Huqoq discovery dates back 1,500 years; artwork depicts biblical story of Samson

Huqoq mosaic with female face and inscription  (photo credit: Jim Haberman/IAA)
Huqoq mosaic with female face and inscription (photo credit: Jim Haberman/IAA)

The remains of an ancient synagogue with a striking mosaic floor have been uncovered in northern Israel, the Israel Antiquities Authority said Monday.

The synagogue was uncovered in a dig that ended last week north-west of the Sea of Galilee at the ruins of the town of Huqoq, next to a modern-day kibbutz with the same name. The synagogue dates to between the 4th and 6th centuries C.E., according to the Antiquities Authority. At the time, Jewish life in the land of Israel was largely centered in the north.

The mosaic includes depictions of the heads of women, a portrayal of the biblical hero Samson and two foxes with burning torches tied to their tails — a detail from the Samson story in the Book of Judges — and a damaged Hebrew inscription urging congregants to perform good deeds.

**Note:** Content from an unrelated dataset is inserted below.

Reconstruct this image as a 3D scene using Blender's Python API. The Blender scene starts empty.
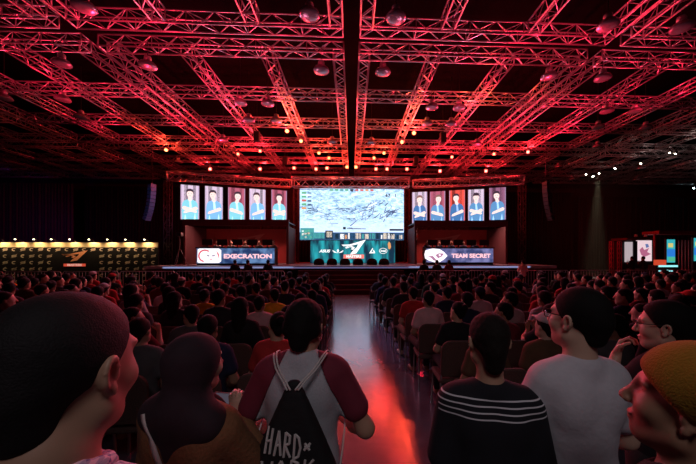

The dig was led by Jodi Magness of the University of North Carolina, along with Antiquities Authority archaeologists.

The mosaics at the synagogue display “high artistic quality,” Magness said in the Antiquities Authority announcement Monday.

“This, together with the monumental size of the stones used to construct the synagogue’s walls, suggest a high level of prosperity in this village, as the building clearly was very costly,” she said.

The mosaic has been covered to protect it, and will be displayed again when the 2013 dig season begins next summer, according to the Antiquities Authority.